VT220 Built-in Glyphs

Fig. 1 ROM representation

Figure 1 shows all the glyphs (character shapes) built into the VT220 terminal. There are the printable ASCII characters (94), DEC Supplemental set (94), Display Controls set (67), DEC Special Graphics (32) and the reversed question mark, used to represent undefined characters, for a total of 288. This figure has been produced by dumping the ROM of a 1986 vintage VT220-F3 with version 2.3 firmware. Each character is 8 pixels wide by 10 pixels high. I’ve used a light grey background to show the limits of each character. In 80-column mode, the VT220 makes every character ten pixels wide, by a technique discussed below. In 132-column mode, each character is made nine pixels wide.

Fig. 2 Screen appearance

Eagle-eyed readers will note that this picture doesn’t look much like the screen of a real VT220, which I’ve tried to represent in Figure 2. If we ignore the colour of the characters, there are two other differences. Firstly, the characters on the screen appear more stretched vertically than Figure 1 suggests. The VT220, in common with most other text terminals, has a distinct gap between scan lines of the display, which almost doubles the height of each character.

The second difference is in the details of the character shape, which can be most clearly seen on the lowercase letters.
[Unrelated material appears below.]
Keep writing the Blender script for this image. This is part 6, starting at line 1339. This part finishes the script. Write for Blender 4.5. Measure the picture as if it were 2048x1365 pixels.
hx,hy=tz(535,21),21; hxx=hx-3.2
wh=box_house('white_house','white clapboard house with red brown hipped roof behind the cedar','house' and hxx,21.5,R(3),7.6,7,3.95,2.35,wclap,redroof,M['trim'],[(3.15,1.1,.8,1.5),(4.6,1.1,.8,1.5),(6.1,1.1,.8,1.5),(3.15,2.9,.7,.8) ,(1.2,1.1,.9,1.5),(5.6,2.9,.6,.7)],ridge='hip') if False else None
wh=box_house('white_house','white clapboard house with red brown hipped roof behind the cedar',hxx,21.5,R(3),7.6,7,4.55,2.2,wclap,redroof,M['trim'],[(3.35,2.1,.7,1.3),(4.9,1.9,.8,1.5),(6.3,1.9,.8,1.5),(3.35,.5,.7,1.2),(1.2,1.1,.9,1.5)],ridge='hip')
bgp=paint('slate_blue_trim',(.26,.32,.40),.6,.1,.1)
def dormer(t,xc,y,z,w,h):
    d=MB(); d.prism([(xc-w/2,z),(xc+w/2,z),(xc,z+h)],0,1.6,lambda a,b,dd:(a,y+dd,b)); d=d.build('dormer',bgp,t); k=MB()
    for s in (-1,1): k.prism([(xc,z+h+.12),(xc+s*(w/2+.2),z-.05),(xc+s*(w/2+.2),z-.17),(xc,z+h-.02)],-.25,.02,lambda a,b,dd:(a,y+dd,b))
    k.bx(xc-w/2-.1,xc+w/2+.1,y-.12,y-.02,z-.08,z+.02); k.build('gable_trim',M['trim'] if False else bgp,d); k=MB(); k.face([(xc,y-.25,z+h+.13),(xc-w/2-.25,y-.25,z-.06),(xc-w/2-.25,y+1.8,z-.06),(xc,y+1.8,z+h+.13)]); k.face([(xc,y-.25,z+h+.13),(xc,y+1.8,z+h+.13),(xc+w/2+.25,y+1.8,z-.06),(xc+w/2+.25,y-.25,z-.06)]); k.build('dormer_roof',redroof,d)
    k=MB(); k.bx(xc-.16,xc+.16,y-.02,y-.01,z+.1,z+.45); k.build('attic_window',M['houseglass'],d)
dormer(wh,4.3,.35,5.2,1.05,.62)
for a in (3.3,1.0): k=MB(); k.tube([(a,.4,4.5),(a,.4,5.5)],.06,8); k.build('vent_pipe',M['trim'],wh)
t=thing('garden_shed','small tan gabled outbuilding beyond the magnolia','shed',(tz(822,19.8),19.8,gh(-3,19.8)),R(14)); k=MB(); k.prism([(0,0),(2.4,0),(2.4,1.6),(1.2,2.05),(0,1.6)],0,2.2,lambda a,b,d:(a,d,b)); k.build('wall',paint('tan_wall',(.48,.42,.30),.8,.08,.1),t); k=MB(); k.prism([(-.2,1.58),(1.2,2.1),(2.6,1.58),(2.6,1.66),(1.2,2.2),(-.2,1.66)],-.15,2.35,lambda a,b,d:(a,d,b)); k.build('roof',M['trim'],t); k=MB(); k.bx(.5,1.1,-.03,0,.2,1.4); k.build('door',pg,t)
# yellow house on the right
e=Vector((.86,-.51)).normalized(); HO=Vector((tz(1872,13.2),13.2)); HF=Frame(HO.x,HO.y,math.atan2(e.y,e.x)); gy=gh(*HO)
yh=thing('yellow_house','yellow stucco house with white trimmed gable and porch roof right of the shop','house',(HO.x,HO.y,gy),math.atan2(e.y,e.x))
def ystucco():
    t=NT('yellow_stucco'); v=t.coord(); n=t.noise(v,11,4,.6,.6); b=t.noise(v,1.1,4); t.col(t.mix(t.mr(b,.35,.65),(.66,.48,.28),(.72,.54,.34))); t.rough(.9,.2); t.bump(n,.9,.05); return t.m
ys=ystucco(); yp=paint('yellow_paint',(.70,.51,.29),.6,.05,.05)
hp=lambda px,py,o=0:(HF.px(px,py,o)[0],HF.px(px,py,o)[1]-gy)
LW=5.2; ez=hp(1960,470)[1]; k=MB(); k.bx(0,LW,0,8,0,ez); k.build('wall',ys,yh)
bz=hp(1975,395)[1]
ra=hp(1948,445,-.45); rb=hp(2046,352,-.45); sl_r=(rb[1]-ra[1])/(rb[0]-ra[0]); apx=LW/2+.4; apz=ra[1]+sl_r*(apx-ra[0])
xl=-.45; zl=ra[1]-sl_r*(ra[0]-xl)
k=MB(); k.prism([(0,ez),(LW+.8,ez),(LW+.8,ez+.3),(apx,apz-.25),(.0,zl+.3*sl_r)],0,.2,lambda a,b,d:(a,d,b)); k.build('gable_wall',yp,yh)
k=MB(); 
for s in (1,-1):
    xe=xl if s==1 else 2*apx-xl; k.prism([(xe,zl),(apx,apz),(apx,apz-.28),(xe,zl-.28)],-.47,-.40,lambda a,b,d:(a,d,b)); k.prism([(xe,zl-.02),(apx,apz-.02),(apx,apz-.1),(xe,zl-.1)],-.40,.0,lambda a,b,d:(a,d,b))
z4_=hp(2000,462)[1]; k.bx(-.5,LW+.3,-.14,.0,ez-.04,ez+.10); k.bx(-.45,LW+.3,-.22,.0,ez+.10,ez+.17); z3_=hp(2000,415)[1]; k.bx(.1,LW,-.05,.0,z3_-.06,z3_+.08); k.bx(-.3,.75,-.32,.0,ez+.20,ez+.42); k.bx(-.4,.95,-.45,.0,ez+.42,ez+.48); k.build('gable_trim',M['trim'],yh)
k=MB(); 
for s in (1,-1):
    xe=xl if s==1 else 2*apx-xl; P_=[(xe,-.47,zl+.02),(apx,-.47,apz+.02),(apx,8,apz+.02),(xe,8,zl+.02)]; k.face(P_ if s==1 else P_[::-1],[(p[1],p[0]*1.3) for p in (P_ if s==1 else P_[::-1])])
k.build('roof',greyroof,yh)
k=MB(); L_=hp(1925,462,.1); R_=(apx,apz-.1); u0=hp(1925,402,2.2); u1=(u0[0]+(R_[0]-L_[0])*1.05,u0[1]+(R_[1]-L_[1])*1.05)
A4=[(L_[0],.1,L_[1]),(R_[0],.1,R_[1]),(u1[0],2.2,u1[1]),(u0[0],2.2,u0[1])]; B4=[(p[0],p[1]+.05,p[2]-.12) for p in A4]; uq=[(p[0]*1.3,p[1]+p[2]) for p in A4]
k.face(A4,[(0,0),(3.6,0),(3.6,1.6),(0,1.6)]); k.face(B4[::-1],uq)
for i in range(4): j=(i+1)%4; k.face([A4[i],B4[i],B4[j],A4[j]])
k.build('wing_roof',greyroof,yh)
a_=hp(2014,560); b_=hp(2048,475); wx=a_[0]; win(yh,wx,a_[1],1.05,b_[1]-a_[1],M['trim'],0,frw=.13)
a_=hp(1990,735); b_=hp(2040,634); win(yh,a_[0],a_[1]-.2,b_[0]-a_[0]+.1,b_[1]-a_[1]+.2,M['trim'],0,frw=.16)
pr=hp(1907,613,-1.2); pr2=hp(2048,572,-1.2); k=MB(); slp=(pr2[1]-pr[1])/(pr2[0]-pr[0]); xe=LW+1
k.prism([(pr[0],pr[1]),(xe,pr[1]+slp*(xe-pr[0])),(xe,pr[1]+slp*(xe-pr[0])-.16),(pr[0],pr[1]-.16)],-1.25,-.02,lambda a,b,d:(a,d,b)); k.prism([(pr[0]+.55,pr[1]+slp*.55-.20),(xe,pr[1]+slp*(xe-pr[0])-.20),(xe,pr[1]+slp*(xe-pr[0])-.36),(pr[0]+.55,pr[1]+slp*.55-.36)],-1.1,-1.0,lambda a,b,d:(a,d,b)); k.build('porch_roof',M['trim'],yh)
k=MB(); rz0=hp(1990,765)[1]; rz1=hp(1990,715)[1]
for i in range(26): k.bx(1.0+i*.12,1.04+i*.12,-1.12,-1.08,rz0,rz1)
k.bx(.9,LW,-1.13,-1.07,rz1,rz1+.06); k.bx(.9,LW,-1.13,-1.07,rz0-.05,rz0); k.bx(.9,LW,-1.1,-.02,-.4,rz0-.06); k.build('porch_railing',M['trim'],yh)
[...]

If you take a look at the lowercase “a”, “g” and “p”, you may notice that the ROM picture shows gaps between the vertical stems and bowls of these characters that are missing on the display. The VT220 display was refreshed at 60 Hz, which is slow by today’s standards. This slower refresh rate required a slower phosphor on the CRT, or users would notice flickering. However, slower phosphor means slower to light up as well as slower to fade, and this slow rise time would make single pixels almost invisible. The video circuitry compensates for this with a “dot stretching” circuit, which causes single lit pixels (or a run of them) to be extended by one pixel to the right, such that one lit pixel from the ROM becomes two on the screen, two lit pixels in a row from the ROM become three on screen, and so on. This stretching means that single off pixels in a character disappear when characters are displayed on single-width lines.

Fig. 3 Dot stretching

The effect of this dot stretching is shown in Figure 3.

  1. This is how the ROM representation of the lowercase “p” would appear on-screen if there was no dot stretching in the video circuitry. You can see that the vertical stem is just a single pixel wide, which would be almost invisible.

  2. With the dot-stretching circuitry. This is how “p” actually appears on single-width lines.

  3. Double-width characters are produced by doubling-up each pixel from the ROM before the bits for each scan line get stretched, so the single dots of the stem get doubled to two pixels before reaching the video circuitry, and then the run of two pixels gets stretched to three, which now doesn’t completely cover the two-pixel gap before the bowl of the “p” starts.

So, oddly enough, double-wide characters reveal more detail of the original design than single-width characters, which hopefully explains why the ROM representation didn't have every “on” pixel doubled-up (which would’ve saved some video circuitry).

Double-width, double-height characters are produced by repeating scan lines; dot-stretching only occurs horizontally, not vertically.

Line-drawing characters

I said at the beginning that characters in 80-column mode are 10 dots wide on screen, and 10 dots (scan lines) high. The designs in ROM are only 8 bits wide (one byte per scan line). Even with dot-stretching, this would mean that the widest characters could only be 9 dots wide, which isn’t enough to make characters join horizontally.

The VT220 Technical Manual doesn’t explain how this is achieved, but the VT100 Series Technical Manual does (although it gets the explanation wrong!), and a few experiments show that the VT220 works the same way.

When the 8-bit dot patterns are retrieved from ROM, they are turned into a 10-bit pattern by repeating bit 0 twice more on the right-hand side. Only the line-drawing characters that will be joining horizontally have bit 0 set on any scan lines, so this doesn’t distort the shape of letters; they will have two unlit dots added to the right-hand side.

However, the VT220 allows the creation of a soft character set, up to 8 × 10 pixels, and these will also be affected by this copying of bits, so you need to be aware that setting the eight bit on any scan line will result in four dots being lit on screen (the original dot, two copies, and then a fourth produced by dot stretching).